EXERCISE BRIEF: Each line below that contains "scene" counts once; report the total and nothing more.

RECORDED INFORMATION:
-.-.-
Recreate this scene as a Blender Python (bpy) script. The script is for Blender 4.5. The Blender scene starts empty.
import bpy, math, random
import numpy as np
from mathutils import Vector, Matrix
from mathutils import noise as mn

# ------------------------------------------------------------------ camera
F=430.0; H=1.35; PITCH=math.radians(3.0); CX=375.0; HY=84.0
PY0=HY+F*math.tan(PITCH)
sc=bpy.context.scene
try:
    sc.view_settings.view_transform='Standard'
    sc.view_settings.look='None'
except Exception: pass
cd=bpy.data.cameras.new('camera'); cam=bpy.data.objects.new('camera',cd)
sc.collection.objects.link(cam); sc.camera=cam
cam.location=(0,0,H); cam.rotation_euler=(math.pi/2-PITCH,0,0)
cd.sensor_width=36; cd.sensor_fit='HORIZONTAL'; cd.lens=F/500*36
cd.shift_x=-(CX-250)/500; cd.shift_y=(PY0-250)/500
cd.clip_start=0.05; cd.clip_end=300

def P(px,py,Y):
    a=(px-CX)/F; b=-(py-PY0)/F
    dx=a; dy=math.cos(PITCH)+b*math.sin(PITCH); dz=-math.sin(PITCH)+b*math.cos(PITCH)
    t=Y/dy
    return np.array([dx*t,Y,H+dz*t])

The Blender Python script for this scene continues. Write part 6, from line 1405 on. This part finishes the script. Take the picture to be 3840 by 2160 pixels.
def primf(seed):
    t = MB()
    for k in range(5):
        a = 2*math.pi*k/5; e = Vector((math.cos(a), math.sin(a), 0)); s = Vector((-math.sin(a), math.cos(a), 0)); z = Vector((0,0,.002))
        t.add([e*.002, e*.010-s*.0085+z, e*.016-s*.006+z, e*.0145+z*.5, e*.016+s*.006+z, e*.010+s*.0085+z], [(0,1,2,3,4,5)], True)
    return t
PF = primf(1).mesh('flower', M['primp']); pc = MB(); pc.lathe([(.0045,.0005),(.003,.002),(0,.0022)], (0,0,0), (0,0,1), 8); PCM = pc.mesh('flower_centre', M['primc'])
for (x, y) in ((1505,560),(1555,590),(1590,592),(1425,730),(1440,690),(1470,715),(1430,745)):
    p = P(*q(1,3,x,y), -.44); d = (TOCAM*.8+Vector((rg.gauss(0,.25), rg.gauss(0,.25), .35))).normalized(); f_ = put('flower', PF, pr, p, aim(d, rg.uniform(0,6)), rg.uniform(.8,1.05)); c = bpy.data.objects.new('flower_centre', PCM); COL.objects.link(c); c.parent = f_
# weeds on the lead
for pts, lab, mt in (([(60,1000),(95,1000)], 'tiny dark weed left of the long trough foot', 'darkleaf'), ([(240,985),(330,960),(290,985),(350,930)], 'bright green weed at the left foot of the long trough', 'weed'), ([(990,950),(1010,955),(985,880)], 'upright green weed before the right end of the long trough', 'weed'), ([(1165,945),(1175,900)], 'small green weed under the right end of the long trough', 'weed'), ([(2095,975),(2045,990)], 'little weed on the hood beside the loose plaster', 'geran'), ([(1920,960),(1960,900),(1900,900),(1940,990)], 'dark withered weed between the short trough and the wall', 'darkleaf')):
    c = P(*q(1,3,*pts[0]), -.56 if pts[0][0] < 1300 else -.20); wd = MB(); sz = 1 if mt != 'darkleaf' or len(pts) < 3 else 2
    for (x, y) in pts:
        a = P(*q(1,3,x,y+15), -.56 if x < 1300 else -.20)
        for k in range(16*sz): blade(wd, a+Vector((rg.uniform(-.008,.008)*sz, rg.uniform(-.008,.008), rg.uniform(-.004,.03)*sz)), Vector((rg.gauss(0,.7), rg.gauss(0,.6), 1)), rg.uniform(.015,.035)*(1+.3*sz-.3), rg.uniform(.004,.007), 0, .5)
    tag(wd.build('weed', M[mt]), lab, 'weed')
-.-.-
EXPECTED ANSWER: 3